The two companies rejected fears that their expansion into the US was a security risk and said they operated independently from the Chinese government.

The committee’s report could be followed by proposals to exclude Huawei and ZTE products from the US market, if it is determined that they pose a security threat.

"We have heard reports about backdoors or unexplained beaconing from the equipment sold by both companies," said Committee Chairman Mike Rogers in his opening statement, according to Reuters.

Huawei is represented at the hearing by SVP Charles Ding, who said in written testimony the company “will not jeopardise our global commercial success nor the integrity of our customers' networks for any third party, government or otherwise."

Both he and Zhu Jinyun, SVP for North America and Europe at ZTE, denied under oath that their companies had installed back-door access into their equipment and vowed that they would never bow to requests from the Chinese government to exploit their products for espionage. The two also agreed to send lists of their Chinese communist party committee members.

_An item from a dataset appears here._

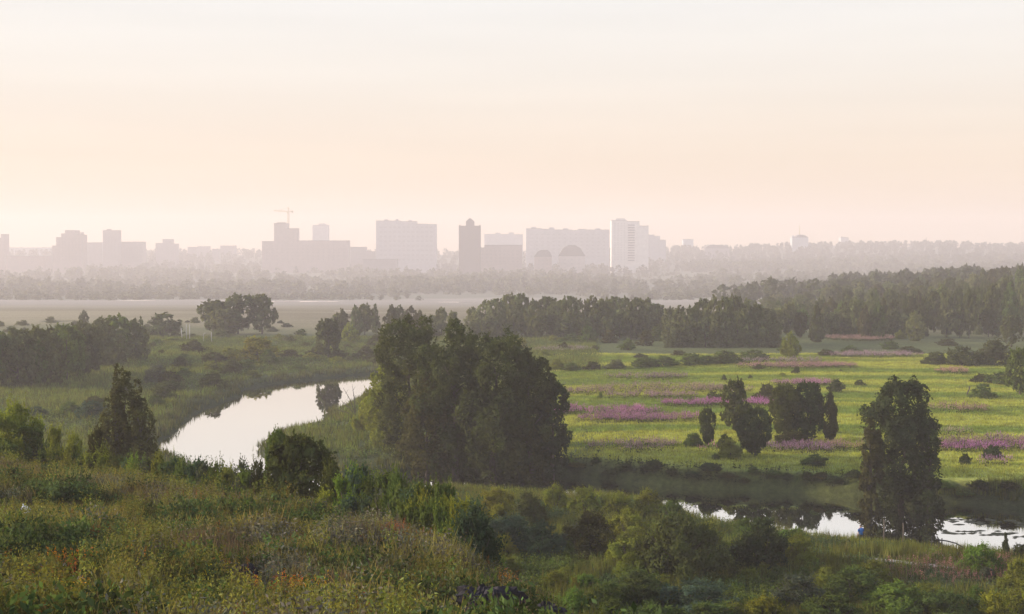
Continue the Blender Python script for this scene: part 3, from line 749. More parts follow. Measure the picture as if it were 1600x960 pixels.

The investigation is expected to be completed by the first week of October.

Huawei and ZTE have struggled to make any ground in the US market, due to concerns over their ties with the Chinese government.

The country’s stance towards the vendors contrasts starkly to that of the UK, where this week Huawei announced a $2 billion investment plan.

Australia has taken a similar stance to the US and banned Huawei from taking part in its $38 billion National Broadband Network (NBN) project in March.

Today Huawei reportedly urged the country’s government to not discriminate against foreign communication companies.